1Les Sciences de l’information et de la communication (Sic) et les Sciences de l’éducation (Sed) ont un certain nombre de points communs. Toutes deux sont jeunes – seconde moitié du xxe siècle en France –, empruntent aux diverses disciplines des sciences humaines et sociales, aspirent au statut de science par un processus de disciplinarisation « secondaire ». Elles sont nées et se sont développées en étroite liaison avec des savoirs et des champs professionnels préalables, les pratiques pédagogiques pour l’une, les métiers de la communication pour l’autre – et se sont toutes deux institutionnalisées, parallèlement à de grands changements : profonde mutation des systèmes éducatifs dans les années 1960, accélération des évolutions médiatiques dans les années 1970/1980. Les deux mouvements se conjuguent actuellement, ce qui explique l’urgence de leur rapprochement, notamment pour faire face aux logiques de médiatisation qui imprègnent les modes de transmission des informations et des savoirs et pour échapper à une conception gestionnaire de l’organisation éducative et plus largement sociale.

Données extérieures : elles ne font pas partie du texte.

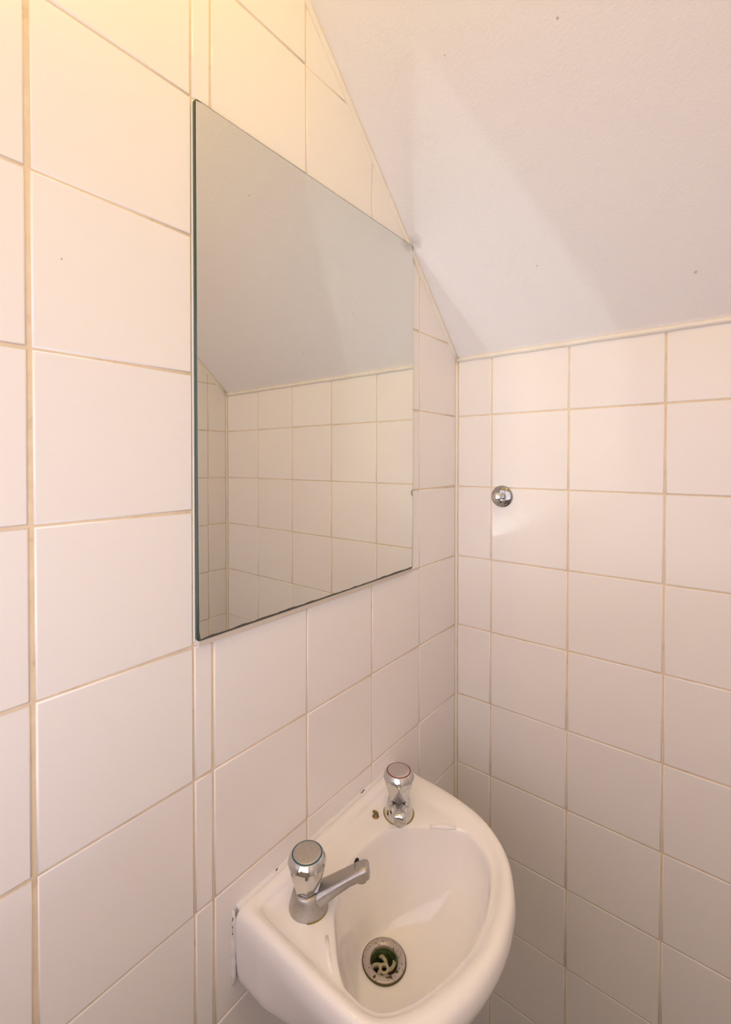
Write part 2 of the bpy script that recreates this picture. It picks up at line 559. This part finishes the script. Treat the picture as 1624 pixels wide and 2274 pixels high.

2Ce qui fait à la fois le défi et la chance de ces deux disciplines « transversales » quand elles s’intéressent à un sujet nouveau, c’est qu’elles sont moins encombrées que d’autres par des traditions paralysantes et peut-être, comme l’a souligné Armand Mattelart « moins prétentieuses que d’autres à proposer des réponses à des questions mal posées ».
3Á condition, bien sûr, de renoncer chacune à leur prérogative supposée pour contribuer à l’élaboration d’une problématique pertinente et transformer un sujet concret en « objet de recherche ». Comment étudier, par exemple, les processus d’apprentissage via un multimédia éducatif sans un sémiologue, pour qui l’interprétation est déterminée par le jeu des signes, un didacticien, visant dans l’apprentissage la modification des représentations préalables et un ergonome chargé de réduire les efforts de l’apprenant ? Ou encore, comment étudier un dispositif médiatisé de formation à distance sans articuler l’approche organisationnelle propre à l’entreprise ou à l’institution, les déterminants socio-économiques des médias impliqués, et les dimensions psycho-sociologiques des enjeux et modalités de ladite formation ?
4Outre ces « objets » de recherche à examiner en commun, en co-construisant des méthodologies spécifiques, ces deux disciplines ont aussi à travailler des notions voire des concepts que toutes deux revendiquent : les notions d’« usage », de « dispositif », d’« interactivité » ou de « médiation », pour ne prendre que quelques exemples.
5Le mouvement d’industrialisation progressive de l’éducation et de la formation ne doit pas échapper à une étude critique que l’analyse empirique aussi bien des ressources que des systèmes rend chaque jour plus urgente. Á ne pas la mener, on risque fort de légitimer, sans le vouloir, des visées dérégulatrices touchant au statut du service public. Car il s’agit toujours d’étudier le champ disciplinaire dans son inscription sociale pour comprendre comment les avancées de la connaissance s’articulent aux pratiques sociales et professionnelles et les transforment tout en étant réciproquement modifiées par elles. Finalement, dans ce processus en perpétuelle évolution que la constitution des savoirs scientifiques représente, Sed et Sic apparaissent comme un « laboratoire » où s’élaborent de nouveaux rapports entre les sciences humaines et sociales pour construire de nouveaux savoirs.